The GAO bid protest decision in Jean-Paul O’Brien, B-405668, B-405669 (Dec. 12, 2011), demonstrates what happens in the vast majority of reported GAO protest decisions alleging bias on the part of procuring officials. In the Jean-Paul O’Brien case, the protester made an allegation of bias, but the primary supporting evidence was a vague email the protester interpreted as an indication that the results of the competition had been pre-ordained.
The GAO made short work of the bid protest. Citing longstanding GAO protest precedent, the GAO wrote that “Government officials are presumed to act in good faith and a protester’s claim that contracting officials are motivated by bias or bad faith must be supported by convincing proof.” The GAO continued, “our Office will not attribute unfair or prejudicial motives to procurement officials on the basis of inference or supposition.” The GAO found that the protester had not supplied such “convincing” evidence and denied the protest.
The GAO’s decision in the Jean-Paul O’Brien bid protest is typical. Contractors are almost never able to supply a “smoking gun” to meet the GAO’s requirement for “convincing” proof of bias. As a result, in my opinion, bias claims are among the least successful grounds of protest before the GAO.

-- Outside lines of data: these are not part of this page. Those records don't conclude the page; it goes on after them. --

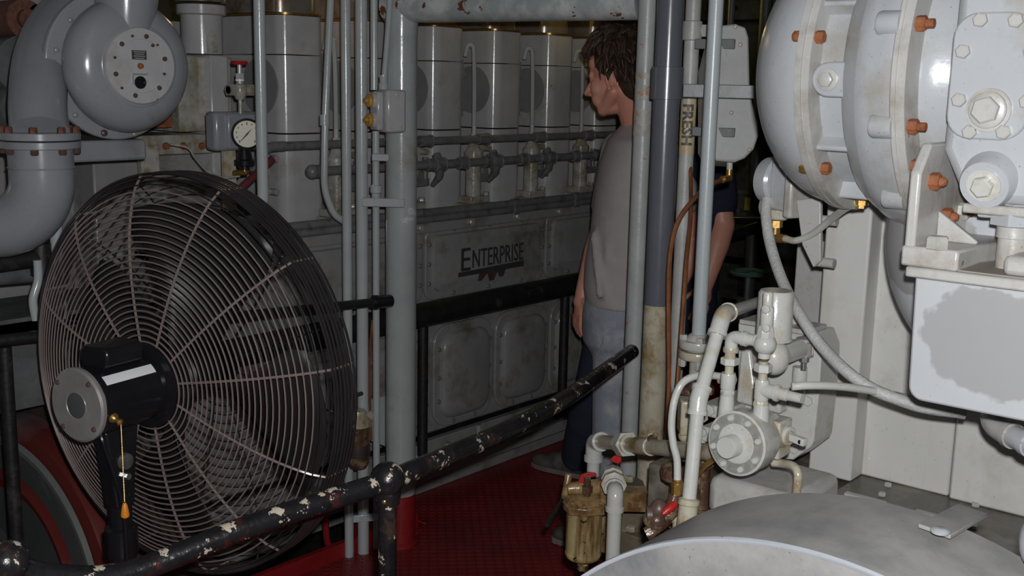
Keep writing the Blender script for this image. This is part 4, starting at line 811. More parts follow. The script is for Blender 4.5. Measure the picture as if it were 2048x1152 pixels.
# shelf box, scroll behind it, white elbow under it
bx = thing('mounting_box', 'pale box shelf that carries the big turbocharger at right', 'box', Q(1940, 830, Y=1.6))
YB = 1.60; p0, p1 = Q(1835, 556, Y=YB), Q(1843, 803, Y=YB); zb_, zt_ = p1.z, Q(1835, 553, Y=YB).z; xl = p0.x
mb = MB(); rr = .022; ol = [(xl + rr - rr * cos(t), zb_ + rr - rr * sin(t)) for t in [pi / 2 * i / 6 for i in range(7)]]; ol[0] = (xl, zb_ + rr)
mb.prism([V((x, YB, z)) for x, z in [(xl - .004, zt_)] + ol + [(.2, zb_), (.2, zt_)]], (0, .52, 0)); o_b = WORLD[bx.name]; pc_ = Q(2000, 690, Y=YB) - o_b; obj('box_body', mb, two_tone('mounting_box_paint', (.42, .428, .44), (.30, .296, .298), tuple(pc_), (.108, .6, .076), .9, 15, .5), bx, .004)
ZT = Q(1808, 532, Y=1.585).z; xs = Q(1810, 540, Y=1.585).x
mb = MB(); mb.bb(xs, .2, 1.585, 2.13, zt_, ZT); obj('top_plate', mb, M['light2'], bx, .003)
mb = MB(); mb.bb(xs + .06, .15, 1.60, 2.1, ZT, ZT + .0015); obj('dusty_film', mb, mat('dusty_shelf', (.27, .235, .20), .6, var=.1, vscale=9, bump=.1, grime=((.40, .37, .33), .3, 9)), bx)
for (x, y) in ((1950, 515), (1845, 487)): bolt(bx, Q(x, y, Z=ZT), (0, 0, 1), .013, .006, M['light2'], 'shelf_bolt')
sc_ = thing('turbine_scroll', 'round pale scroll casing bulging behind the shelf box', 'casing', Q(1790, 650, Y=1.95))
c = V((-.545, 1.96, 1.455)); mb = MB(); mb.sph(c, .215, (1, .72, 1.15), 48, 30); pc_ = Q(1795, 500, Y=1.8) - WORLD[sc_.name]; obj('bulge', mb, two_tone('scroll_grey_paint', (.44, .455, .48), (.30, .295, .295), tuple(pc_), (.11, .3, .075), 1.2, 18, .32), sc_)
mb = MB(); mb.lathe([(.10, 0), (.10, .28), (.12, .285), (.12, .31)], c + V((.02, .02, .0)), (.1, 0, 1), 32); obj('neck', mb, M['light'], sc_)
we = thing('drain_elbow', 'white pipe elbow running right below the shelf box', 'pipe', Q(1990, 850, Y=1.9))
q = Q(1978, 845, Y=1.85); mb = MB(); mb.tube(fil([q + V((-.005, .15, .06)), q + V((-.005, .02, .012)), q + V((.015, -.02, 0)), q + V((.12, -.10, 0))], .05, 8), .0185, 20); obj('bend', mb, M['light'], we)
for t in (.042, .085):
    s_ = q + V((.015, -.02, 0)); e_ = (V((.105, -.08, 0))).normalized(); mb = MB(); mb.tube([s_ + e_ * (t - .006), s_ + e_ * (t + .006)], .0215, 20); obj('band', mb, M['light'], we)

# ================================================================ the big turbocharger (axis along X)
AY, AZ = 1.95, 1.73
tc = thing('big_turbocharger', 'big pale turbocharger with rusty bolts filling the upper right', 'turbocharger', (-.72, AY, 1.45))
R1_, RF = .235, .278
X1 = Q(1597, 150, Y=AY - R1_).x; X2 = Q(1686, 140, Y=AY - R1_).x; XF = Q(1806, 150, Y=AY - RF).x
o_ = (0, AY, AZ); ax = (1, 0, 0)
cap = [(R1_ * sin(t) * 1.0, X1 - .004 - .155 * cos(t)) for t in [pi / 2 * i / 22 for i in range(23)]]
mb = MB(); mb.lathe(cap, o_, ax, 88); obj('domed_end', mb, M['light'], tc)
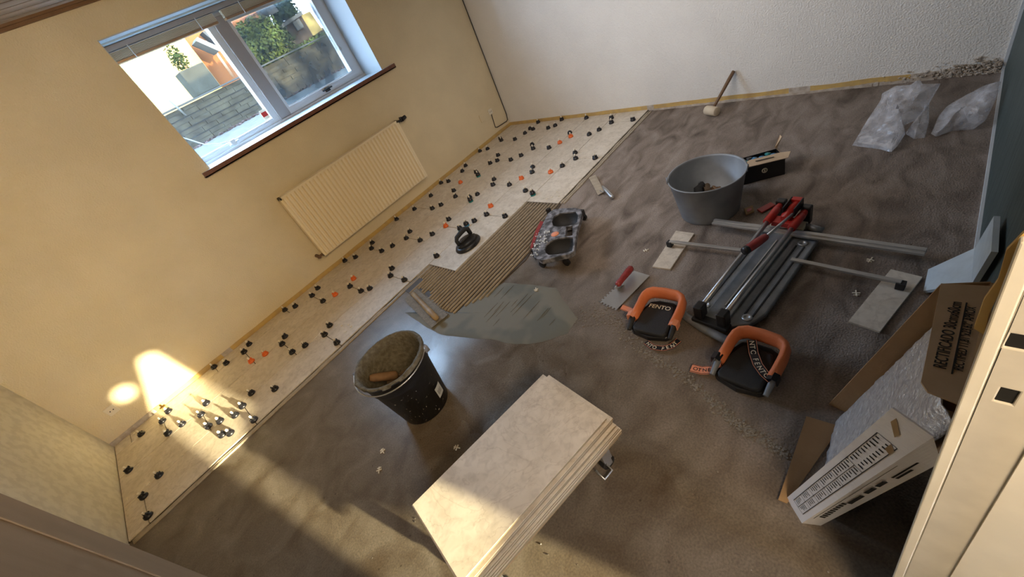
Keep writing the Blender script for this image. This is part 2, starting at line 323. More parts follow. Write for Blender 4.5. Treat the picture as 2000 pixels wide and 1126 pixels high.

When it comes to GAO bid protests, if a contractors thinks a procuring official may be biased against it, the question isn’t whether you the contractor is right—it’s whether the contractor can convincingly prove it. If not, my sense is that alleging bias as part of a GAO bid protest is likely to be little more than a waste of time and money. To make matters worse, crying “bias!” is not exactly a great way of making friends at the procuring agency—an agency you presumably want to do business with in the future.